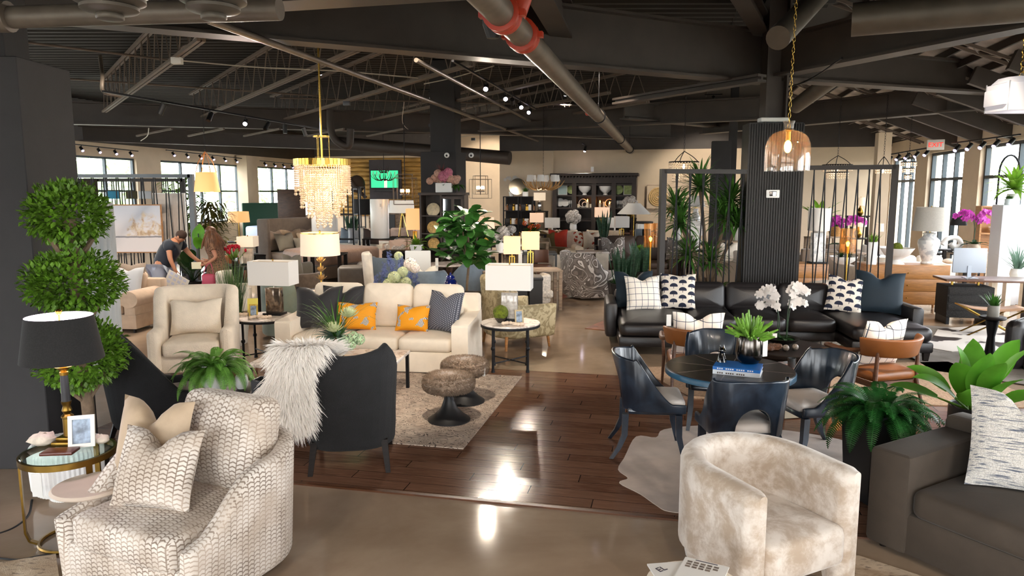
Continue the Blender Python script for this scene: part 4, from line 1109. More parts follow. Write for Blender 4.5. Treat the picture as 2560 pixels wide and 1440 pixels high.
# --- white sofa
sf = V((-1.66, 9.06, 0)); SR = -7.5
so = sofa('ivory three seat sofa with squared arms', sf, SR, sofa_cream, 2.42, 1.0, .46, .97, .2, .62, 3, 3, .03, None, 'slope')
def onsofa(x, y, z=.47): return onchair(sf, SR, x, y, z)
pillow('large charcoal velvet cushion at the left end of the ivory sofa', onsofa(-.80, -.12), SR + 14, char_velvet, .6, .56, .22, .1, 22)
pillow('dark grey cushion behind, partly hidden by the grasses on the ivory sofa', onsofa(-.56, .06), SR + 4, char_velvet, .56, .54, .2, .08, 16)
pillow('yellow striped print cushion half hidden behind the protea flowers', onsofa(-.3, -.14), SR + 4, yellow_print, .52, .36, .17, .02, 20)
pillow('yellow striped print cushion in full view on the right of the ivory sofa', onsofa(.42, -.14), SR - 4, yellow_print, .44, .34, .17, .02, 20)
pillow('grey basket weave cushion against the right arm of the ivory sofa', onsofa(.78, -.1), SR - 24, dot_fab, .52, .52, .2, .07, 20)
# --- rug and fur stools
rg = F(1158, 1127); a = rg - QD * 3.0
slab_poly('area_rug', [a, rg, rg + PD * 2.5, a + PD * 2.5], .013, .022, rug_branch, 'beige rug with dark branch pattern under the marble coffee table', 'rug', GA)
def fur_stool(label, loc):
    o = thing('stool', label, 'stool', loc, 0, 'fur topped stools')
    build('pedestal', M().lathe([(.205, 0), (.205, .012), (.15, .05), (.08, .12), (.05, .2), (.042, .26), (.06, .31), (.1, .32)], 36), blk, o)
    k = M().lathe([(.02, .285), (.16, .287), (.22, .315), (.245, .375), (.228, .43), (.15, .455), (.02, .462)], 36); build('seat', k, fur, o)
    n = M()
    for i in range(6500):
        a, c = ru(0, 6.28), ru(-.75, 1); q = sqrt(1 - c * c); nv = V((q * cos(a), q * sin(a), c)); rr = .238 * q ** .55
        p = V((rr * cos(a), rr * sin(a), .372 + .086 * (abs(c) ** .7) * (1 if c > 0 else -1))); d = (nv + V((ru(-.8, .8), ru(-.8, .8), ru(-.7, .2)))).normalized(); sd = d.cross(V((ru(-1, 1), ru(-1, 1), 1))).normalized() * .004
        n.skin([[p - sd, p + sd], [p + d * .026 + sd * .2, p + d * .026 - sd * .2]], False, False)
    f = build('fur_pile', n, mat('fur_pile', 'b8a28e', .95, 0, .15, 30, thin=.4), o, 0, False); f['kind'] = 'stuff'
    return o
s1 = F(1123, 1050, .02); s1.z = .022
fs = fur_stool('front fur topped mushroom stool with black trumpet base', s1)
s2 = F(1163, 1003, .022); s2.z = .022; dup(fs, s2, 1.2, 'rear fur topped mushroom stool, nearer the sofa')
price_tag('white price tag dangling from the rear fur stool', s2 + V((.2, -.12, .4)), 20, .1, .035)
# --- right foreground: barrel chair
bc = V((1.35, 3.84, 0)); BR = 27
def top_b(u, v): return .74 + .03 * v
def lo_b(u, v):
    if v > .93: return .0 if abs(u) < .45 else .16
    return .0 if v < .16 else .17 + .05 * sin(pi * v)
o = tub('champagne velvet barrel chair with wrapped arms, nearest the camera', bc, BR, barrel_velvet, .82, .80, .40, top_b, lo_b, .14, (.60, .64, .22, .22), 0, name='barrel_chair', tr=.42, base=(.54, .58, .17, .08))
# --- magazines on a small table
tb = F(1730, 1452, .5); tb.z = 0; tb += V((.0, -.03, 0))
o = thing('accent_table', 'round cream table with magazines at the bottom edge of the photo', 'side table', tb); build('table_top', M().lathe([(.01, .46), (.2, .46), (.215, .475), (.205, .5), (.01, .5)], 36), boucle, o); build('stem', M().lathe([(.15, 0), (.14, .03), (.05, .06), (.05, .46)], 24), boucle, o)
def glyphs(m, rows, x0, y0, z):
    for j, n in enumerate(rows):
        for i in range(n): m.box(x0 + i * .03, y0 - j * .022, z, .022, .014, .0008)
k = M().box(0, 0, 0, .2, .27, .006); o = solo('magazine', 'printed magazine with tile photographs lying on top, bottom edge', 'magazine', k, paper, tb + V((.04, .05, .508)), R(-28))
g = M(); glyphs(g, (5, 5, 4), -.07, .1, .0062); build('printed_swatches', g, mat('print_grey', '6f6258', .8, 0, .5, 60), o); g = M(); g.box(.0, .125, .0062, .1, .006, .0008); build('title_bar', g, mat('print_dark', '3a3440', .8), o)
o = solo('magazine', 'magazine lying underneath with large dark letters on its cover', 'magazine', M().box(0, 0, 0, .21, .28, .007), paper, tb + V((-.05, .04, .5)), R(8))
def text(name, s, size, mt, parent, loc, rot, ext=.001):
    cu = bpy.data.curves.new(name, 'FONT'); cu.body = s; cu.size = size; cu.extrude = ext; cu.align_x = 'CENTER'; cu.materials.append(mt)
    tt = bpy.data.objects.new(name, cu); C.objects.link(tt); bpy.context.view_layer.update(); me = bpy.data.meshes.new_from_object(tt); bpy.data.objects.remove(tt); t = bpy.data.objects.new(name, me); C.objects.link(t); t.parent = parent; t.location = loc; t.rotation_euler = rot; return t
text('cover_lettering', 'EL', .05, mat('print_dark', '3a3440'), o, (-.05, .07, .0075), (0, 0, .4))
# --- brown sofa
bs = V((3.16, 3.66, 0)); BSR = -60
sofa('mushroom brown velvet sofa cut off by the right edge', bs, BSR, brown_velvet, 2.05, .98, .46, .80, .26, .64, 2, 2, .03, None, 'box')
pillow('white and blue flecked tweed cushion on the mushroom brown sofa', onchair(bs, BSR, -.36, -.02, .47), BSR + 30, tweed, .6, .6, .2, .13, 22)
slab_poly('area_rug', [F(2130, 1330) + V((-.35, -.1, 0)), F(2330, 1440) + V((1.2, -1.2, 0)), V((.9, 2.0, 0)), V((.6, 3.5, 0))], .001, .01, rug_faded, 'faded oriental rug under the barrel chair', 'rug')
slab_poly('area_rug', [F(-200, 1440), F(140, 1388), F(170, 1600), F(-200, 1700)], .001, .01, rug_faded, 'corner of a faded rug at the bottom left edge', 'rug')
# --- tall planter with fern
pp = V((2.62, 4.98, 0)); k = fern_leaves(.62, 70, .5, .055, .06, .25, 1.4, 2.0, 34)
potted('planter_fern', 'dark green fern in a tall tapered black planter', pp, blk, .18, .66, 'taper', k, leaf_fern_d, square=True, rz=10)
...
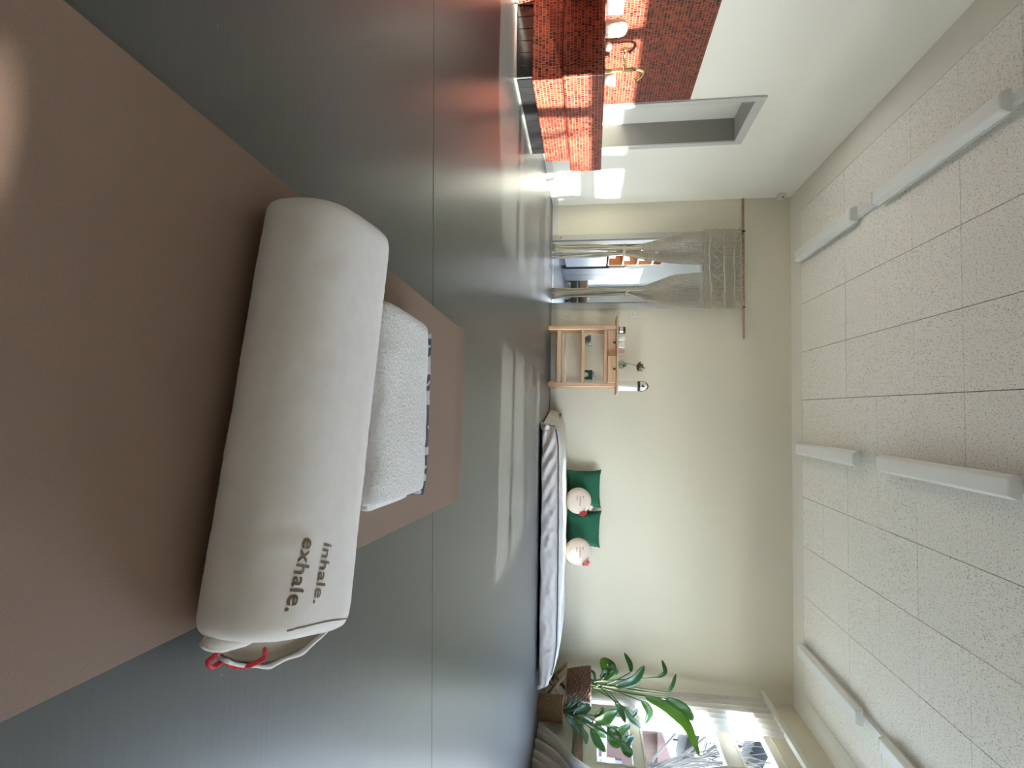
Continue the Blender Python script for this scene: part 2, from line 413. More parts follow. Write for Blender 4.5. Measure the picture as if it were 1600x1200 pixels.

• **YOUR OBJECTIVE**: Find the string "More" in the records, then copy each line where it occurs.

• **ANSWER**:
Continue the Blender Python script for this scene: part 4, from line 1109. More parts follow. Write for Blender 4.5. Treat the picture as 2560 pixels wide and 1440 pixels high.
Continue the Blender Python script for this scene: part 2, from line 413. More parts follow. Write for Blender 4.5. Measure the picture as if it were 1600x1200 pixels.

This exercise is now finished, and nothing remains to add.